Recep Tayyip Erdoğan’ın siyasetteki en güçlü yönlerinden biri, yalnızca kendi tabanına değil, muhaliflerine de psikolojik bir üstünlük kurabilmesidir. Bu üstünlük, yalnızca retorikle sınırlı değildir; söylem kurma, gündemi belirleme, krizleri avantaja çevirme ve rakiplerini sürekli savunma pozisyonuna itme becerisiyle pekişir. Erdoğan sadece kendi siyasi dilini inşa etmekle kalmaz, aynı zamanda muhalefeti de bu dilin içinde şekillendirir. Bu, onun liderliğinin en temel ve belki de en az anlaşılan boyutudur.
Muhalefet, çoğu zaman Erdoğan’ın inşa ettiği anlam evreninde konum almak zorunda kalır. O bir şey söylediğinde muhalefet onu “çürütmek” için konuşur, ancak bu çürütme çabası bile Erdoğan’ın açtığı alanda gerçekleştiğinden dolayı onun kurduğu oyunun içinde kalınır. Erdoğan söylemini sürekli yeniden üretirken, muhalefet onun dilini reddetmeye çalışırken bile o dile mahkûm olur. Bu durum, muhalefetin kitlelerle kurduğu temasın yüzeysel kalmasına, kendi bağımsız düşünsel ve duygusal zeminini kuramamasına neden olur.
Bu psikolojik üstünlüğün önemli bir parçası da Erdoğan’ın toplumsal eğilimlerle kurduğu organik ilişkidir. Tüm dünyada belirginleşen muhafazakâr dalganın, Türkiye’de de güçlü bir karşılığı vardır. Aile, din, gelenek, güvenlik gibi değerler, özellikle modernleşmenin ürettiği kaygılar ve belirsizlikler karşısında toplum için bir tür sığınaktır. Erdoğan, bu değerleri sahiplenmekle kalmaz, onları bir kimlik siyaseti üzerinden yeniden üretir ve meşrulaştırır. Bu bağlamda onun politikası, sadece ekonomik vaatlere değil, aynı zamanda varoluşsal bir temele dayanır: “Biz kimiz?” sorusuna net ve duygusal bir yanıt verir.
Buna karşılık, Türkiye’deki sol ya da seküler muhalefet, bu kimliksel zemini çoğu zaman görmezden gelir. Batı merkezli bir materyalist okuma ile toplumun tercihlerinin sadece ekonomik çıkarlar ya da sınıfsal konumlar üzerinden şekillendiğini varsayar. Bu yaklaşım, seçmenin değer dünyasını, korkularını, inançlarını, aidiyet arayışlarını küçümser ya da önemsemez. Halbuki günümüz siyaseti, giderek daha çok “anlam” üzerinden şekillenmektedir. İnsanlar yalnızca refah değil, aynı zamanda aidiyet, anlam ve yönelim talep ederler.

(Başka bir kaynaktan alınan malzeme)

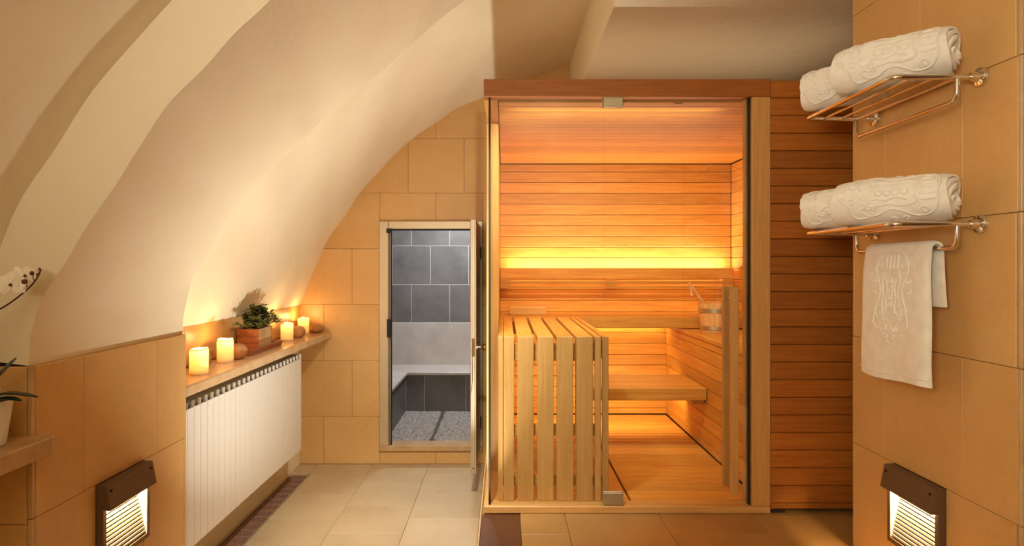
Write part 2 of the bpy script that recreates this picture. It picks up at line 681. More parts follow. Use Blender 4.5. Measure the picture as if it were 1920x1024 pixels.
WR = thing('wall_right', 'limestone tiled wall holding the two chrome towel racks', 'wall', (1.7, 2.3, 0.4), kind='structure')
lampR = (2.185, 2.48, 0.545, 0.835)
mb = MB()
for r in cut([(1.885, 2.75, 0.2, 2.95)], (lampR[0] + .01, lampR[1] - .01, lampR[2] + .01, lampR[3] - .01)):
    mb.box(1.49, 1.70, r[0], r[1], r[2], r[3])
mb.box(1.55, 1.70, 1.885, 2.75, 0.5, 0.9)
mb.build('masonry', M['grout'], WR)
rowsR = [(.40, .835, 2.32, .435), (.835, 1.28, 2.105, .434), (1.28, 1.725, 2.32, .435), (1.725, 2.17, 2.105, .434), (2.17, 2.615, 2.32, .435), (2.615, 2.95, 2.105, .434)]
lay(tile_rows(rowsR, 1.879, 2.77, [lampR]), WR, M['tile'], '-x', 1.46, 0.03)
for (a, b, _, _) in rowsR:
    bx('corner_tile', 1.46, 1.474, 1.865, 1.878, a + .001, b - .001, M['shelf'], WR, 0.0015)
lay(tile_rows([(a, b, 1.6, .45) for (a, b, _, _) in rowsR], 1.475, 1.72), WR, M['tile'], '-y', 1.865, 0.02)
lay(tile_rows([(a, b, 1.6, .45) for (a, b, _, _) in rowsR], 1.492, 1.72), WR, M['tile'], '+y', 2.77, 0.02)
WR2 = thing('wall_right', 'outer wall behind the towel rack wall', 'wall', (2.2, 2, 0.4), kind='structure')
MB().box(2.15, 2.3, -1.7, 5.4, 0.2, 3.3).build('masonry', M['brown_stone'], WR2)
WF = thing('wall_front', 'plastered wall of the room behind the viewpoint', 'wall', (0, -1.8, 0), kind='structure')
MB().box(-1.9, 2.3, -1.85, -1.7, -0.1, 3.4).build('masonry', M['plaster'], WF)

# ------------------------------------------------------------------ vaulted ceiling
CE = thing('ceiling', 'cream plastered vault with a heavy arched rib', 'ceiling', (0, 3, 3), kind='structure')
OUT = [Vector((p[0], p[1])) for p in spline(PO, 6)]
RIB_NEAR = spline([(-1.386, 1.28), (-1.38, 1.38), (-1.366, 1.44), (-1.304, 1.54), (-1.241, 1.646), (-1.146, 1.794), (-1.093, 1.875), (-0.987, 2.027),
                   (-0.881, 2.15), (-0.776, 2.26), (-0.686, 2.345), (-0.5, 2.5), (-0.3, 2.64), (0.0, 2.80), (0.25, 2.9), (0.526, 2.95)], 5)
RIB_FAR = spline([(-1.386, 1.28), (-1.379, 1.36), (-1.356, 1.465), (-1.315, 1.565), (-1.229, 1.714), (-1.15, 1.82), (-1.072, 1.918), (-0.95, 2.042),
                  (-0.85, 2.135), (-0.758, 2.218), (-0.66, 2.30), (-0.563, 2.382), (-0.393, 2.532), (-0.187, 2.70), (0.15, 2.88), (0.526, 2.95)], 5)


def offs(prof, d):
    out = []
    for i, p in enumerate(prof):
        a, b = prof[max(i - 1, 0)], prof[min(i + 1, len(prof) - 1)]
        t = (b - a).normalized()
        out.append(Vector((p.x - t.y * d, p.y + t.x * d)))
    return out


def vault(inner, outer, y0, y1, ny, name, amp=0.004, inner2=None):
    n = len(inner)
    mb = MB()
    rnd = random.Random(len(name) * 7)
    ph = [rnd.uniform(0, 6) for _ in range(6)]
    v = []
    for k in range(ny + 1):
        y = y0 + (y1 - y0) * k / ny
        for i, p in enumerate(inner):
            if inner2:
                p = p.lerp(inner2[i], k / ny)
            s = i * 0.35
            d = amp * (sin(3.1 * y + ph[0] + s) + 0.7 * sin(7.3 * y + 1.7 * s + ph[1]) + 0.5 * sin(13 * y - 2.3 * s + ph[2])) if 2 < i < n - 2 else 0
            v.append((p.x + d * 0.7, y, p.y - d * 0.7))
    base = len(v)
    for k in (0, 1):
        y = (y0, y1)[k]
        for p in outer:
            v.append((p.x, y, p.y))
    f = []
    for k in range(ny):
        for i in range(n - 1):
            f.append((k * n + i, k * n + i + 1, (k + 1) * n + i + 1, (k + 1) * n + i))
    for i in range(n - 1):
        f.append((base + i, base + n + i, base + n + i + 1, base + i + 1))
        f.append((i, base + i, base + i + 1, i + 1))
        o = ny * n
        f.append((o + i, o + i + 1, base + n + i + 1, base + n + i))
    for i in (0, n - 1):
        ring0 = [k * n + i for k in range(ny + 1)]
        f.append(tuple(ring0 + [base + n + i, base + i]))
    mb.add(v, f)
    return mb.build(name, M['plaster'], CE, smooth=30)


vault(OUT, offs(OUT, 0.10), 2.80, 5.259, 24, 'far_vault')
vault(OUT, offs(OUT, 0.10), -1.7, 1.93, 24, 'near_vault')
# arched rib: both profiles resampled to the same count
m = len(RIB_NEAR)
out2 = []
src = OUT + [Vector((0.526, 3.19))]
L = [0]
for a, b in zip(src, src[1:]):
    L.append(L[-1] + (b - a).length)
for i in range(m):
    t = L[-1] * i / (m - 1)
    j = max(k for k in range(len(L)) if L[k] <= t + 1e-9)
    if j >= len(src) - 1:
        out2.append(src[-1])
    else:
        out2.append(src[j].lerp(src[j + 1], (t - L[j]) / (L[j + 1] - L[j])))
out2 = [p + Vector((-0.05, 0.05)) for p in out2]
vault(RIB_NEAR, out2, 1.93, 2.85, 10, 'arched_rib', 0.003, RIB_FAR)
# sloping panel and lower flat soffit with its upright face
mb = MB()
mb.prism([(-0.075, 2.957), (0.53, 3.195), (0.53, 3.3), (-0.075, 3.08)], lambda p, k: (p[0], (-1.7, 5.259)[k], p[1]))
mb.build('sloping_panel', M['plaster'], CE)
mb = MB()
mb.add([(0.526, -1.7, 2.90), (0.526, 5.259, 2.775), (2.15, 5.259, 2.775), (2.15, -1.7, 2.90),
        (0.526, -1.7, 3.33), (0.526, 5.259, 3.33), (2.15, 5.259, 3.33), (2.15, -1.7, 3.33)],
       [(0, 1, 2, 3), (4, 7, 6, 5), (0, 4, 5, 1), (1, 5, 6, 2), (2, 6, 7, 3), (3, 7, 4, 0)])
mb.build('flat_soffit', M['plaster'], CE)

# ------------------------------------------------------------------ steam room
SW = thing('wall_back', 'grey tiled walls of the steam room seen through its door', 'wall', (-0.6, 7.2, 0), kind='structure')
mb = MB()
mb.box(-1.55, 0.4, 7.1815, 7.3, 0, 2.5)
mb.box(-1.6, -1.4518, 5.38, 7.3, 0, 2.5)
mb.box(0.3018, 0.45, 5.38, 7.3, 0, 2.5)
mb.box(-1.6, 0.45, 5.38, 7.3, 2.42, 2.5)
mb.build('masonry', M['grey_grout'], SW)
rowsS = [(.965, 1.375, -1.004, .414), (1.375, 1.796, -1.213, .414), (1.796, 2.21, -1.004, .414), (2.21, 2.42, -1.213, .414)]
lay(tile_rows(rowsS, -1.45, 0.30), SW, M['grey_tile'], '-y', 7.18, 0.004, 0.006, 0.0008)
lay(tile_rows(rowsS + [(.515, .96, 5.9, .414)], 5.40, 7.17), SW, M['grey_tile'], '+x', -1.45, 0.004, 0.006, 0.0008)
lay(tile_rows(rowsS + [(.12, .54, 5.9, .414), (.545, .96, 5.7, .414)], 5.40, 7.17), SW, M['grey_tile'], '-x', 0.30, 0.004, 0.006, 0.0008)
SF = thing('floor', 'pebble mosaic floor of the steam room', 'floor', (-0.6, 6, 0.1), kind='structure')
MB().box(-1.5, 0.4, 5.27, 7.3, 0.0, 0.112).build('mortar_bed', M['mortar'], SF)
rnd = random.Random(3)
mb = MB()
y = 5.40
row = 0
while y < 6.63:
    x = -0.975 + (row % 2) * 0.02
    while x < -0.2:
        if abs(x + 0.6) > 0.021:
            cx, cy = x + rnd.uniform(-.006, .006), y + rnd.uniform(-.005, .005)
            a, b = rnd.uniform(.016, .023), rnd.uniform(.008, .0115)
            th = rnd.uniform(-0.7, 0.7)
            vv = []
            for (k, zz) in ((1.0, 0.112), (0.95, 0.119), (0.55, 0.124)):
                for j in range(7):
                    t = 2 * pi * j / 7
                    px, py = a * cos(t) * k, b * sin(t) * k
                    vv.append((cx + px * cos(th) - py * sin(th), cy + px * sin(th) + py * cos(th), zz))
            ff = [(q * 7 + j, q * 7 + (j + 1) % 7, (q + 1) * 7 + (j + 1) % 7, (q + 1) * 7 + j) for q in (0, 1) for j in range(7)]
            ff.append(tuple(14 + j for j in range(7)))
            mb.add(vv, ff)
        x += 0.040
    y += 0.021
    row += 1
po = mb.build('pebbles', M['pebble'], SF, smooth=60, recalc=False)
po['kind'] = 'stuff'

SB = thing('steam_bench', 'L-shaped stone bench with grey tiled front in the steam room', 'bench', (-0.6, 6.9, 0.112))
mb = MB()
mb.box(-1.45, 0.30, 6.6368, 7.18, 0.112, 0.48)
mb.box(-1.45, -0.9868, 5.40, 6.6368, 0.112, 0.48)
mb.build('base', M['grey_grout'], SB)
lay(tile_rows([(.115, .48, -0.797, .414)], -0.984, 0.30), SB, M['grey_tile'], '-y', 6.635, 0.004, 0.006, 0.0008)
lay(tile_rows([(.115, .48, 6.5, .414)], 5.40, 6.633), SB, M['grey_tile'], '+x', -0.985, 0.004, 0.006, 0.0008)
bx('seat', -1.45, 0.30, 6.615, 7.15, 0.482, 0.512, M['marble'], SB, 0.004)
bx('seat', -1.45, -0.965, 5.40, 6.614, 0.482, 0.512, M['marble'], SB, 0.004)
bx('backrest', -1.45, 0.30, 7.15, 7.179, 0.482, 0.963, M['marble'], SB, 0.004)

# steam room door: frame in the wall, leaf swung open towards us
D1 = thing('door_1', 'aluminium framed steam room door swung open edge on', 'door', (-0.58, 5.26, 0.1), kind='structure')
bx('threshold', -0.99, -0.168, 5.235, 5.395, 0.108, 0.15, M['shelf_old'], D1, 0.003)


def frame_bar(x0, x1, z0, z1, nm):
    bx(nm, x0, x1, 5.235, 5.36, z0, z1, M['alu'], D1, 0.004)


frame_bar(-0.988, -0.915, 0.15, 1.93, 'jamb')
frame_bar(-0.225, -0.168, 0.15, 1.93, 'jamb')
frame_bar(-0.914, -0.226, 1.868, 1.93, 'frame_head')
bx('door_stop', -0.914, -0.904, 5.28, 5.35, 0.15, 1.867, M['alu'], D1, 0.002)
bx('seal', -0.903, -0.893, 5.26, 5.28, 0.15, 1.867, M['black'], D1, 0.002)
bx('seal', -0.892, -0.226, 5.26, 5.28, 1.857, 1.867, M['black'], D1, 0.002)
bx('corner_block', -0.93, -0.885, 5.222, 5.234, 1.835, 1.872, M['black'], D1, 0.002)
bx('catch', -0.924, -0.898, 5.215, 5.234, 1.01, 1.155, M['black'], D1, 0.003)
for z in (0.29, 1.63):
    bx('hinge', -0.20, -0.178, 5.215, 5.234, z, z + 0.095, M['black'], D1, 0.003)
LEAF = MB().box(-0.02, 0.02, -0.39, 0.39, -0.86, 0.86).build('door_leaf', M['alu'], D1, (-0.207, 4.85, 1.03), bevel=0.004)
mb = MB()
mb.box(-0.004, 0.004, -0.30, 0.30, -0.74, 0.74)
bx('lock_plate', -0.218, -0.196, 4.455, 4.459, 0.965, 1.085, M['chrome'], LEAF, 0.0005)
bx('screw', -0.211, -0.203, 4.4555, 4.459, 0.205, 0.213, M['black'], LEAF, 0.0005)
for x in (-0.2155, -0.1995):
    bx('groove', x - .001, x + .001, 4.4585, 4.4597, 0.175, 1.885, M['bronze'], LEAF, 0)
mb = MB()
mb.tube([(-0.213, 4.4585, 0.98), (-0.2125, 4.456, 0.80), (-0.222, 4.4545, 0.72)], 0.0016, 6)
mb.build('cable', M['black'], LEAF)
mb = MB().lathe([(0.018, 0), (0.018, 0.005), (0.008, 0.008), (0.007, 0.03), (0.012, 0.036), (0.022, 0.048), (0.024, 0.056), (0.02, 0.06)], 16)
mb.v = [(z, x, y) for (x, y, z) in mb.v]
mb.build('knob', M['chrome'], LEAF, (-0.187, 4.52, 1.02), smooth=40)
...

Solun bu “anlam üretme” eksikliği, onu soyut ilkeler ve teknik çözümler etrafında dönen bir dile mahkûm eder. Bu dil, Erdoğan’ın kurduğu duygusal, kültürel ve tarihsel bağlarla yarışamaz. İnsanlar, kendilerini sadece geçim derdiyle değil, aynı zamanda “nerede duruyorum, kimlerle birlikteyim, geçmişimle gurur duyuyor muyum?” gibi sorularla tanımlarlar. Sol bu sorulara cevap veremediği ölçüde, geniş kitlelerin gönlünü kazanamaz.
Bu bağlamda, solun en büyük kaybetme sebebi, Türkiye’deki dönüşümün sadece “ekonomik bir kriz” ya da “otoriterleşme” üzerinden okunabileceği yanılgısıdır. Oysa mesele çok daha derindir: Bir zihniyet dönüşümüdür bu. Toplumun değerleri değişmekte, siyasi aidiyetler duygusal temellere kaymakta, liderlik ise teknik çözümlerden çok anlam üretme kapasitesiyle ölçülmektedir.
Dolayısıyla Erdoğan’ın başarısı sadece güçlü bir liderlik değil, aynı zamanda toplumsal ruh halini okuyabilme ve onu yönlendirebilme becerisidir. Muhalefet ise bu ruh halini anlamaya çalışmak yerine onu değiştirmeye çalışmakta, ama bu değişimi sağlayacak anlamlı bir zemin inşa edememektedir. Bu fark, seçim sonuçlarından daha büyük bir gerçekle yüzleştiriyor bizi: Türkiye’nin gidişatını sadece sandıklar değil, kültürel kodlar, psikolojik temsiller ve duygusal bağlar belirliyor.